### WHAT IS BEING ASKED:
Give back, exactly as written, the lines from the beginning of the listing through the one that contains "b = MB(); b.tube(pv, .035, 8);".

### DATASET EXCERPT:
===

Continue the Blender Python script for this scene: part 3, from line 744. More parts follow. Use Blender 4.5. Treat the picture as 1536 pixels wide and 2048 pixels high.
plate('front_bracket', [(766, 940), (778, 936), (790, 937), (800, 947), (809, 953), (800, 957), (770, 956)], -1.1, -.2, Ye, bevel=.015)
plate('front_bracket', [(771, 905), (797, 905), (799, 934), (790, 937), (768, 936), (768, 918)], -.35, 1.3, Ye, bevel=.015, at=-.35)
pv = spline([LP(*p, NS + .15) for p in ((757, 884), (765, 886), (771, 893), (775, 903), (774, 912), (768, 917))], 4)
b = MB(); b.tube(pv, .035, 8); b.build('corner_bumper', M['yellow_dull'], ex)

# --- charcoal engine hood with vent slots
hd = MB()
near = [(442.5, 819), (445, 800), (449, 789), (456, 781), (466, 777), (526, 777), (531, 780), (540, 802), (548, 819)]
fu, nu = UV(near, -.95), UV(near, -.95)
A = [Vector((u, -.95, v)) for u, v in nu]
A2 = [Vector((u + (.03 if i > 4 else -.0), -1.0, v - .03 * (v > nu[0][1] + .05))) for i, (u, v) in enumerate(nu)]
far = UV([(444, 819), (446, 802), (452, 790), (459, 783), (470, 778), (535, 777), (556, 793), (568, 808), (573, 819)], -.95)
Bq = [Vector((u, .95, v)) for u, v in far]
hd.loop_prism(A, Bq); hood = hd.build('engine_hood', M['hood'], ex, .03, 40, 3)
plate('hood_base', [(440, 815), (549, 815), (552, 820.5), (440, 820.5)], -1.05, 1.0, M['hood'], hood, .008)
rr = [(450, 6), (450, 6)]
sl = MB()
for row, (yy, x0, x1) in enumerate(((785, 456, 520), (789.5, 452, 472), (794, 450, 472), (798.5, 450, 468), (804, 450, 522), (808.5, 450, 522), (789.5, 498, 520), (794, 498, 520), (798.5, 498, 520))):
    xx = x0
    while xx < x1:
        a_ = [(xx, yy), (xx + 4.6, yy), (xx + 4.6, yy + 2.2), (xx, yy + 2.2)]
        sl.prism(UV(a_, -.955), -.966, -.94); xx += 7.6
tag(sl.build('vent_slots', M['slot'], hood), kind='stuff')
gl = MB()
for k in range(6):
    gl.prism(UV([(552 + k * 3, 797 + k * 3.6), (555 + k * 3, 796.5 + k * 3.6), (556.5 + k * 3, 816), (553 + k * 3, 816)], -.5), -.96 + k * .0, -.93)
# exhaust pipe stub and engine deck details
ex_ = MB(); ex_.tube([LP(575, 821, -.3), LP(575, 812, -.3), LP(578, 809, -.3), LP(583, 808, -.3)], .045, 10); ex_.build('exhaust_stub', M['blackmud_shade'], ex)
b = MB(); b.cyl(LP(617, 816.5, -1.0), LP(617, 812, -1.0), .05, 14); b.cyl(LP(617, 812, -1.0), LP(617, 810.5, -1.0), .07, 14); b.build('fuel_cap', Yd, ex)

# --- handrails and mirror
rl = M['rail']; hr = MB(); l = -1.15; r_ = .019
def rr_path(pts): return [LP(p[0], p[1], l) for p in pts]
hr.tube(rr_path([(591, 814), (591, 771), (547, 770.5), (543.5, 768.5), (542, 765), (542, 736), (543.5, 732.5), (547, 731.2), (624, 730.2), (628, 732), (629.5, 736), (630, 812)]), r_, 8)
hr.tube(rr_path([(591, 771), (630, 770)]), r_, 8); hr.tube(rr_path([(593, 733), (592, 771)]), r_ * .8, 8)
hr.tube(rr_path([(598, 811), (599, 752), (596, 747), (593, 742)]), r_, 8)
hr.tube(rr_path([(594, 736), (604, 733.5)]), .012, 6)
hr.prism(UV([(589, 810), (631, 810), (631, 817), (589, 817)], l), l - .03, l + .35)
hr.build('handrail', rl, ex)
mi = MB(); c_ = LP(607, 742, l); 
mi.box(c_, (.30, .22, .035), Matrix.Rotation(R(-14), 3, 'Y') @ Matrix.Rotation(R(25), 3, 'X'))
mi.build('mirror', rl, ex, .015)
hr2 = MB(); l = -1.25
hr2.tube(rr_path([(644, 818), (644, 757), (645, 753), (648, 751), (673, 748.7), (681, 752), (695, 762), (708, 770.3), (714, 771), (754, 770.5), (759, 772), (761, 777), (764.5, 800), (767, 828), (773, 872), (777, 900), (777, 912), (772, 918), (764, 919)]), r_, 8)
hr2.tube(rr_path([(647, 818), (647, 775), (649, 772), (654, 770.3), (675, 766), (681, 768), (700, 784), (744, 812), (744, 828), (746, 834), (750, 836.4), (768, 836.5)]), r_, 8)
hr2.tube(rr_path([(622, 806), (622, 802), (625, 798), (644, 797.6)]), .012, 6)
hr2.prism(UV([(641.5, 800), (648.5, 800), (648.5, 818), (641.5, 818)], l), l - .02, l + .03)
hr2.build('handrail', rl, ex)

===

### RESULT OF THIS TASK:
Continue the Blender Python script for this scene: part 3, from line 744. More parts follow. Use Blender 4.5. Treat the picture as 1536 pixels wide and 2048 pixels high.
plate('front_bracket', [(766, 940), (778, 936), (790, 937), (800, 947), (809, 953), (800, 957), (770, 956)], -1.1, -.2, Ye, bevel=.015)
plate('front_bracket', [(771, 905), (797, 905), (799, 934), (790, 937), (768, 936), (768, 918)], -.35, 1.3, Ye, bevel=.015, at=-.35)
pv = spline([LP(*p, NS + .15) for p in ((757, 884), (765, 886), (771, 893), (775, 903), (774, 912), (768, 917))], 4)
b = MB(); b.tube(pv, .035, 8); b.build('corner_bumper', M['yellow_dull'], ex)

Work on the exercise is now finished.